Arriva in quel di Bogliasco alle due del pomeriggio sotto un sole cocente, col suo furgone/libreria itinerante, il baffo da brigante e lo sguardo da cattivo redento. È lui, Gian dei Brughi, alla sua prima scorribanda ligure in quel di Bogliasco presso il Ninin Festival, in faccia al mare in barba al caldo in fronte a me. Sono a piedi, ho lasciato il mio tre ruote a Roma a malincuore spaventata dal lungo tragitto e dall’impervio territorio montuoso della Liguria, ma il destino ci ha messo lo zampino stavolta ed è proprio quando meno te lo aspetti, stremata da un viaggio in solitaria su un treno anonimo, in attesa dei tuoi libri affidati a un corriere distratto, quando la nostalgia per Bibliolibrò si fa più pungente, è proprio allora che da dietro l’angolo sbuca lui.

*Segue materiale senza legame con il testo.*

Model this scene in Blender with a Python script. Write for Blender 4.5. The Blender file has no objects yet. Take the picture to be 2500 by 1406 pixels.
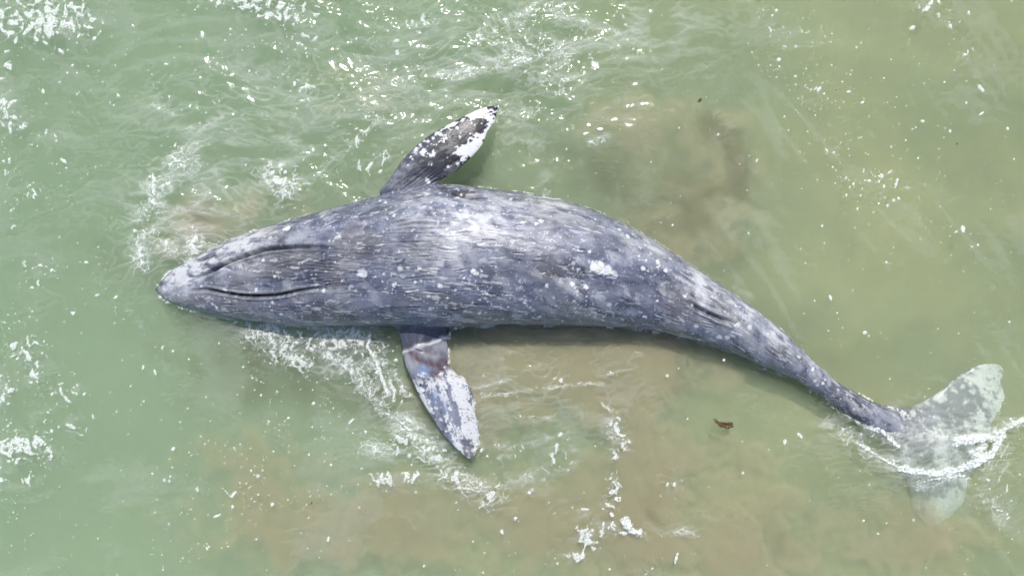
import bpy, math, random
import numpy as np
from mathutils import Vector
from mathutils.bvhtree import BVHTree
from mathutils.kdtree import KDTree

random.seed(7)
RNG = np.random.default_rng(11)
sc = bpy.context.scene
C = sc.collection

# ------------------------------------------------------------------ camera, sky, sun, exposure
H = 14.0                                   # the drone hovers 14 m above the water
cam_d = bpy.data.cameras.new('drone_camera')
cam_d.sensor_width = 36.0
cam_d.lens = 36.0 * H / 12.5
cam_d.clip_start = 0.1
cam_d.clip_end = 2000.0
cam = bpy.data.objects.new('drone_camera', cam_d)
cam.location = (0, 0, H)
C.objects.link(cam)
sc.camera = cam

SUN_EL, SUN_AZ = math.radians(59), math.radians(4)
world = bpy.data.worlds.new('World')
sc.world = world
world.use_nodes = True
wn = world.node_tree.nodes
wl = world.node_tree.links
sky = wn.new('ShaderNodeTexSky')
sky.sky_type = 'NISHITA'
sky.sun_disc = False
sky.sun_elevation = SUN_EL
sky.sun_rotation = SUN_AZ
sky.dust_density = 2.0
wn['Background'].inputs['Strength'].default_value = 0.15
wl.new(sky.outputs[0], wn['Background'].inputs['Color'])

sun_d = bpy.data.lights.new('sun', 'SUN')
sun_d.energy = 3.0
sun_d.angle = math.radians(0.6)
sun_d.color = (1.0, 0.975, 0.94)
sun = bpy.data.objects.new('sun', sun_d)
sdir = Vector((math.sin(SUN_AZ) * math.cos(SUN_EL), math.cos(SUN_AZ) * math.cos(SUN_EL), math.sin(SUN_EL)))
sun.rotation_euler = (-sdir).to_track_quat('-Z', 'Y').to_euler()
sun.location = sdir * 30
C.objects.link(sun)

sc.view_settings.view_transform = 'Standard'
sc.view_settings.look = 'None'
sc.view_settings.exposure = 0.34
sc.view_settings.gamma = 1.0
sc.cycles.max_bounces = 5
sc.cycles.volume_bounces = 2
sc.cycles.transparent_max_bounces = 12
sc.cycles.use_denoising = True
sc.cycles.use_light_tree = False
sc.cycles.adaptive_threshold = 0.04
sc.cycles.adaptive_min_samples = 24
sc.cycles.sample_clamp_indirect = 4.0


# ------------------------------------------------------------------ helpers
def P(px, py, z=0.0):
    """a photograph measurement (2500 wide) at height z, in metres"""
    k = (H - z) / H
    return ((px - 1250) / 200.0 * k, (703 - py) / 200.0 * k, z)


def sstep(a, b, x):
    t = np.clip((x - a) / (b - a), 0, 1)
    return t * t * (3 - 2 * t)


def _hash2(ix, iy, seed):
    h = (ix * np.uint32(374761393) + iy * np.uint32(668265263)
         + np.uint32((seed * 2246822519 + 12345) % 4294967296))
    h = (h ^ (h >> np.uint32(13))) * np.uint32(1274126177)
    return (h ^ (h >> np.uint32(16)))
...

Sarà la suggestione ligure, saranno i colori di questa terra sempre presente nei racconti di Calvino, sarà quel nome GIAN DEI BRUGHI e quella storia di alberi e fuorilegge, sarà questo clima da censura che soffia da Venezia, sarà un po’ tutto questo ad alimentare il mito. Lo vedo scendere dal furgone stanco, accaldato, dopo sette ore e mezzo di tragitto, ma lui no non si ferma a prendere qualcosa di fresco che gli viene offerto. È lì che freme, posteggia in bella vista il suo albero di libri disegnato su una fiancata e con lo sguardo fiero e la fronte madida di sudore inizia ad aprire il furgone, indossa guanti da vero scassinatore, si guarda intorno e inizia a far scendere un banco dopo l’altro. Tira fuori tre tovaglie a pois e una valanga di storie.
Quando gli stringo la mano è perplesso, guardingo, taciturno come nella migliore tradizione piratesca. Viene dalle montagne, sguardo schivo, non ama parlare e inizia subito ad allineare i suoi libri: immacolati, nuovi, fiammeggianti, riposti in una gigantesca libreria all’interno del mezzo. Li maneggia con padronanza come si fa con un tesoro raro. Lo seguo investendolo del mio maldestro e vulcanico entusiasmo senza riserve.Per rompere il ghiaccio gli mostro una foto di Bibliolibrò e inizio a tempestarlo di domande. Da quanto hai cominciato? Da dove vieni? Che libri porti? Dove ti muovi? Lo sguardo diventa sornione, continua a fissare il tre ruote nell’immagine e me, ancora tutta arruffata dal viaggio, rossa in viso, goffamente alla ricerca di uno spicchio d’ombra mentre gli altri preparano la piazza montando gazebi e sistemando sedie, tavoli. Sarò credibile come bandita? “Ma tu sei la Spacciatrice di Albi!”. Lo sguardo si allarga in un sorriso seguito da una brusca, bonaria stretta di mano. “Inventiamoci una scorribanda comune a sette ruote, che ne dici?”.
Il brigante che ama leggere, burbero buono, intenerito dalle mie stravaganze, da quel buffo trabiccolo ritratto in foto, inizia ad ascoltarmi e ora pare divertito, ma sul più bello arriva una masnada di mocciosi: due gemelli di tre anni e un altro manipolo di minuscoli gaglioffi. Con un balzo felino sono dentro al rifugio dietro gli alberi, dentro l’abitacolo. Trafugano storie a rotta di collo passandosele di mano in mano come le pere de Il barone rampante. Gian Dei Brughi decide di entrare in azione con un racconto, sperando di portarli dalla sua. Scatto una foto e ambisco a entrare nella stramba banda, ma stavolta il rito d’iniziazione è diverso da quello che mi aspetto. Non sarò io a raccontar loro storie: i bimbi siedono da soli in cerchio e ci invitano a unirci a loro. Un attimo di silenzio e poi si comincia. Il brigante si pone in ascolto e io lo seguo. Uno dei gemelli comincia a leggere e ci ruba la scena. Come andrà a finire? Il sole lentamente tramonta ed è così che entro a far parte del covo di Gian dei Brughi. Di fronte a un piatto di alici fritte, in faccia al mare, in cima a una montagna e poi insieme, nasce un sodalizio, un’idea, un miraggio. Attenti a quei due: Gian dei Brughi e la Spacciatrice di Albi. Prossimamente su queste strade insieme a Bibliolibrò.